Some Memories of Wisconsin House

Baraboo Republic, March 5, 1912

 

 Wisconsin House

Wisconsin House

A dozen men are engaged in taking down the old Wisconsin House building and out of this number only of the men is in position to read history from the old oak timbers as they become exposed. Chris Thuerer took part in the construction of the building, that is the west wing which is of wood, and he is also assisting in taking it down, undoing the work of almost half a century. What Mr. Thuerer reads from these old timbers brings back vividly to his memory that in 1868 he resided in Lodi, having gone there a short time before from Prairie du Sac, and having heard so much of the wonders of Baraboo – that it was the most prosperous of any small place in the state – he decided to plunge in to the almost unknown forest between Lodi and Baraboo, and seek his fortune. He invested in a new pair of boots and made the trip on foot. He remembers very distinctly that the distance seemed very long for the new boots produced many blisters on his feet.

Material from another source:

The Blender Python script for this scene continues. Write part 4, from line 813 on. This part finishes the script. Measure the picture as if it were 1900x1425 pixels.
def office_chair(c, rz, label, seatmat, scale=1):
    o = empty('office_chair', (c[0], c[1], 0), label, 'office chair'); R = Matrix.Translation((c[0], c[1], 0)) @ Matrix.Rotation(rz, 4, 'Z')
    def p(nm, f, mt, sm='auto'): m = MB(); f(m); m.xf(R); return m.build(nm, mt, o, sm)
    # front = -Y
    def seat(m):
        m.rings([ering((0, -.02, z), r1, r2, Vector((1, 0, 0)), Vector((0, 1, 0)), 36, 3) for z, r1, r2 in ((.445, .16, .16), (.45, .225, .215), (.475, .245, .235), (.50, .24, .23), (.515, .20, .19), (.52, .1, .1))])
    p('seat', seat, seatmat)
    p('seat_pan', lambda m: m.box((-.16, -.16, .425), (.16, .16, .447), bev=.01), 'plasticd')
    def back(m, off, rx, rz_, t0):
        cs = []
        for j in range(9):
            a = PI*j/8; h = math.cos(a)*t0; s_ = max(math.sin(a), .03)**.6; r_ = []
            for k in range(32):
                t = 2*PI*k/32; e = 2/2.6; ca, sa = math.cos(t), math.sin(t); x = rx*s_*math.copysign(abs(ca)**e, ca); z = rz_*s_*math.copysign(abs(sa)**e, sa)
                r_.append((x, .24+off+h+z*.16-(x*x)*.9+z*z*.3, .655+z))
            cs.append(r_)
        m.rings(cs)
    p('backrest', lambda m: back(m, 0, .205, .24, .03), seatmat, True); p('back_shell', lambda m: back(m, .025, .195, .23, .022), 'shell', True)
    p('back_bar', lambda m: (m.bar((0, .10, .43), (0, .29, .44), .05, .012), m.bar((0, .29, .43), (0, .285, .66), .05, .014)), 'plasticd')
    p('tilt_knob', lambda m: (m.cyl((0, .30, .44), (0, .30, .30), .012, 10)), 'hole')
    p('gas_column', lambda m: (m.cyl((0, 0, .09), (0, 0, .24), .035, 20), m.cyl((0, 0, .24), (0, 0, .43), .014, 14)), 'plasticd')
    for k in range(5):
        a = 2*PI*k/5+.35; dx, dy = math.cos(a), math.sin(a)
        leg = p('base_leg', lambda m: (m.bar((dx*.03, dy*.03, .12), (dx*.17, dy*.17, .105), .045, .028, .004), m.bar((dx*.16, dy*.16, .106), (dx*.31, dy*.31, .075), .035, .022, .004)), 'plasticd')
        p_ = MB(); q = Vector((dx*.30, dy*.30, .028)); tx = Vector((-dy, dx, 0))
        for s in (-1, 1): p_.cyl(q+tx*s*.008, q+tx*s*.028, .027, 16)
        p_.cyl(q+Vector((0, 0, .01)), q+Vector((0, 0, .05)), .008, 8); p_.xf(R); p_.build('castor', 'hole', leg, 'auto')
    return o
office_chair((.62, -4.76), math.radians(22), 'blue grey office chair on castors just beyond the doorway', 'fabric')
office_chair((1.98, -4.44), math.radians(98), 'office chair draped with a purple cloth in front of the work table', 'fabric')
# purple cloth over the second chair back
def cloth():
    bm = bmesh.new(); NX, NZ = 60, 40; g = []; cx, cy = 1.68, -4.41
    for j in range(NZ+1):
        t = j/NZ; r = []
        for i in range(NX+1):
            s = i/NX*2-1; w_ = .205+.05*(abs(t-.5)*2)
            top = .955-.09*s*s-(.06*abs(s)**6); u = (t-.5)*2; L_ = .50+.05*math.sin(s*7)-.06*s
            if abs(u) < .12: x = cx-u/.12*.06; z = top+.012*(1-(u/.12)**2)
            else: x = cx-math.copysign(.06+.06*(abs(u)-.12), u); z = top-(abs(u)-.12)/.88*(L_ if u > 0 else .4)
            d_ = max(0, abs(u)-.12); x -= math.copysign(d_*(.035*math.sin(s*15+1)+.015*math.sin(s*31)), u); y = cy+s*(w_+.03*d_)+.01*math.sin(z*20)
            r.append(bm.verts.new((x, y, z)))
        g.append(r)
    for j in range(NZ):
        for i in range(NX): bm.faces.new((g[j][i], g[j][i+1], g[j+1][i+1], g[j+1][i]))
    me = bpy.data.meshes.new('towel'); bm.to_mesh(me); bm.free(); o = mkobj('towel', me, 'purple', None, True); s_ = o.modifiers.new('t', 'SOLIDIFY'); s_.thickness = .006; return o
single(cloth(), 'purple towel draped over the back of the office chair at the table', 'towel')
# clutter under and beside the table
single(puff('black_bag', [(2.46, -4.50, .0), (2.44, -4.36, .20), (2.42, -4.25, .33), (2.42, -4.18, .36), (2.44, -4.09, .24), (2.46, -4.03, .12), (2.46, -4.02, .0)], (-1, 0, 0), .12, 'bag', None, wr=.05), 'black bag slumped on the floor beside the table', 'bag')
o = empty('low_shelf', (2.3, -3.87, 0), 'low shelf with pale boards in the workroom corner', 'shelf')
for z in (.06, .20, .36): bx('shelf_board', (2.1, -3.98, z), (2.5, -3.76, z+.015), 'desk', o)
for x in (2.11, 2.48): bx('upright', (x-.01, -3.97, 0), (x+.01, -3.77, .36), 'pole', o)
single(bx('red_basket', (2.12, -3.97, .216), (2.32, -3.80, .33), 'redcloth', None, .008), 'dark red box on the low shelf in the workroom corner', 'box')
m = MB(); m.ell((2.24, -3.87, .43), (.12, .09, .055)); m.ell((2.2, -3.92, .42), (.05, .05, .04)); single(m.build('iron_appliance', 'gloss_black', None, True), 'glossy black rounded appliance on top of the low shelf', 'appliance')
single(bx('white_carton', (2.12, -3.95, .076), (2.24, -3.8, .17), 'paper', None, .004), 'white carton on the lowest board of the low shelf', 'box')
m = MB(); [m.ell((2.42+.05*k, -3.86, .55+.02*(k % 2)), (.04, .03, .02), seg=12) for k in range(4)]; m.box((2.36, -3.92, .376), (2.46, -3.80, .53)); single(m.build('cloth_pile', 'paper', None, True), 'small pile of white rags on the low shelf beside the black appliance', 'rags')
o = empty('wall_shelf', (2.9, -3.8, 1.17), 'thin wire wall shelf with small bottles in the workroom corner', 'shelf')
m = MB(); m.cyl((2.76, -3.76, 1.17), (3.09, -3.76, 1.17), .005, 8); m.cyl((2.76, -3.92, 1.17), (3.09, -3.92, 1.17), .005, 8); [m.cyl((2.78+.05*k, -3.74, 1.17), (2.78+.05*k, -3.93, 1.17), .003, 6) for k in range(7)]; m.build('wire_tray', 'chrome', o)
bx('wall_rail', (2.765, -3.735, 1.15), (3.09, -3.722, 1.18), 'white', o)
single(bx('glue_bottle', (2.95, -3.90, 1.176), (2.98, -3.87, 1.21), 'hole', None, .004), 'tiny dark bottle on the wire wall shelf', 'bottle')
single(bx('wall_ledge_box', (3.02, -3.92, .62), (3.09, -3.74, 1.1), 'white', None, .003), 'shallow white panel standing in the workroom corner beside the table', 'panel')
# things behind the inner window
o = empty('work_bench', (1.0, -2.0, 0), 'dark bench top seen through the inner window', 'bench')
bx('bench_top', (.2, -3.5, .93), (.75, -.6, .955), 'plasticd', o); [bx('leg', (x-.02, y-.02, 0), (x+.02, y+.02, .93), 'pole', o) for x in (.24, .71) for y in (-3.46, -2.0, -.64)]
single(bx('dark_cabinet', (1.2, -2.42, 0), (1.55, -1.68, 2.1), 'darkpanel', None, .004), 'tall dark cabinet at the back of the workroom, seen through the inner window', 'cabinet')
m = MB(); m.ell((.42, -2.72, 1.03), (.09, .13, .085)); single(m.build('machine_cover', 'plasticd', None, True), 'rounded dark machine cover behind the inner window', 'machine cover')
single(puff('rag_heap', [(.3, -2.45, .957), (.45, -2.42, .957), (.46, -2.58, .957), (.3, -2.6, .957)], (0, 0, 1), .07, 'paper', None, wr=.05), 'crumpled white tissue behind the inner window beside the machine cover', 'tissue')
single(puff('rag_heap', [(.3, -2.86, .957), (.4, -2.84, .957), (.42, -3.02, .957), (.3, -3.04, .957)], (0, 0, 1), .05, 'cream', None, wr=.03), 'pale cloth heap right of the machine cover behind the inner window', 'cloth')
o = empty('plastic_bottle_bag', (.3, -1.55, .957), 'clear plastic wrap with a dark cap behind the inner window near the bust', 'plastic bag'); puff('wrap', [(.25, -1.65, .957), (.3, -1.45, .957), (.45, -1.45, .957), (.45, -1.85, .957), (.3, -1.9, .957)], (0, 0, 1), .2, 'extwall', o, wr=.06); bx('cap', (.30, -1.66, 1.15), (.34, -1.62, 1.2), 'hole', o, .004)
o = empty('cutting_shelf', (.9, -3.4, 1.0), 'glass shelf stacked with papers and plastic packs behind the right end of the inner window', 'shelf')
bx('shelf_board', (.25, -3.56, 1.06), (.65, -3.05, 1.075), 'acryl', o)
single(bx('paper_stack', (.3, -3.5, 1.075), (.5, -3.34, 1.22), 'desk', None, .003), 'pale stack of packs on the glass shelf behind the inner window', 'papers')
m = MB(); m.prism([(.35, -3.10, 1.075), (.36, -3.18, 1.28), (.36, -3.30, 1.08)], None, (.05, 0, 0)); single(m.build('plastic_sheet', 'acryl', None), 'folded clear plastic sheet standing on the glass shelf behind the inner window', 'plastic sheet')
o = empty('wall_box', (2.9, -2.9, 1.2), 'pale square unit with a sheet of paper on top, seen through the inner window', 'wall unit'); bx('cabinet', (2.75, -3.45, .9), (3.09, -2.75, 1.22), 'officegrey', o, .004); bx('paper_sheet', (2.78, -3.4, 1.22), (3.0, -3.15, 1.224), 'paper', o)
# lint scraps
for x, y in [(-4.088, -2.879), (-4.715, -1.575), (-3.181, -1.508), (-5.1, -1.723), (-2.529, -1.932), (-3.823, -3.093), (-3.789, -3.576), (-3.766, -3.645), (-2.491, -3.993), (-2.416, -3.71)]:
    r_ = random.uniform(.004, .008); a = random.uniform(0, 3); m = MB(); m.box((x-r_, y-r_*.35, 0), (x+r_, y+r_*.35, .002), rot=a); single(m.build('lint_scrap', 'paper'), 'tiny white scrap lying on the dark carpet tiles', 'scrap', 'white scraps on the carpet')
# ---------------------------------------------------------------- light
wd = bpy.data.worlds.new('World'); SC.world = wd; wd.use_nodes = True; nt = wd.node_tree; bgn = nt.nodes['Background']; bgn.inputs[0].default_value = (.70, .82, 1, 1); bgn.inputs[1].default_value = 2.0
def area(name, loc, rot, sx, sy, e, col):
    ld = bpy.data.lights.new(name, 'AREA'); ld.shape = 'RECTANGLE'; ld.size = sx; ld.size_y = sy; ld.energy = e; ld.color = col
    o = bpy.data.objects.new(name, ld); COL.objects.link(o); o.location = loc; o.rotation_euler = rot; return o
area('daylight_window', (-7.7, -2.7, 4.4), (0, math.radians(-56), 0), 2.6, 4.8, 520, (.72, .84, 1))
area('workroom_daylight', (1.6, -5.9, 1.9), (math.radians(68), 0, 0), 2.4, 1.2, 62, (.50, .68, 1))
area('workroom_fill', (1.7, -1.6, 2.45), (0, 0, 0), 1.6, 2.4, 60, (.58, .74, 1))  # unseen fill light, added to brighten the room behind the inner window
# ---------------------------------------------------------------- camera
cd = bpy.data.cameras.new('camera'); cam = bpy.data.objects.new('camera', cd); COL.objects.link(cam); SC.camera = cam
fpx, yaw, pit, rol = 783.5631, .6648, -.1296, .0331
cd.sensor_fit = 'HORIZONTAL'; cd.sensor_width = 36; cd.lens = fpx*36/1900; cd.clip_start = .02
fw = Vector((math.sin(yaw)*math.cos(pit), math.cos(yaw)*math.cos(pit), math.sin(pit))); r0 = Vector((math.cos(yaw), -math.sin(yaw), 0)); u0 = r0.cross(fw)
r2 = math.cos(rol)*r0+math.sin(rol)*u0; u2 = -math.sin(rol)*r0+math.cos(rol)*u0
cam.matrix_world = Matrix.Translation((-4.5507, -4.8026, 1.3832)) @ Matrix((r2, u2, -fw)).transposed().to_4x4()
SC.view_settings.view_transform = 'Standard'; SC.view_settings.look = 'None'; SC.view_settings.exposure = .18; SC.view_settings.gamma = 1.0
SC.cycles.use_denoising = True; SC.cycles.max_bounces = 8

Mr. Thuerer found a job in the blacksmith shop of Cooper & White. At that time Charles Bender was engaged in the blacksmith shop of G. G. Gollmar, on Fourth street, where A.J. Koepp’s shop now stands. Then the hop business as at its height and everybody was prosperous and hopes were entertained that all would become very wealthy within a few years, and that Baraboo was the true Mecca of the world. Mr. Thuerer and Mr. Bender, young men with life all before them, formed a partnership and named the new firm Thuerer & Bender. They did a thriving business, and frequently worked late in the night to serve their many patrons, who were largely hop growers, and they generally received a promised to pay when the hops were sold. At that time anyone with a hop yard had more credit than a bank, for then the banks in small places were not so strong as today, because of the laws and governmental regulation, while the hop growers were supposed to have a gold mine in every hill of hops. When the crash came in 1869 and everyone tried to liquidate the new firm found itself about $600 worse off than nothing. But they struggled on and continued to work hard, and like many others in this locality, succeeded in wiping out the old indebtedness and recouped their finances. In looking over the history of events, Mr. Thuerer and Mr. Gollmar are the only ones yet numbered among the living, and still outlive the old building.

The work done on the old building by Thuerer & Bender was to furnish the heavy iron work in the roof support. When the wood structure was first built the second floor was a large hall, with an arched ceiling. In later years the great room was partitioned and changed into sleeping apartments, and now as the lower ceiling is being removed the arched ceiling is exposed and gives evidence of what it used to be in the old times. The lumber used in the structure is first class, for at that times only the best timber was taken and the tree that did not make a wide perfect board was left in the woods. The common lumber of that day is now finishing lumber of today, and is an evidence of the shortsightedness of people in destroying the resources of the country. Now the talk is all of conservation, while then it was a question of taking nothing but the best.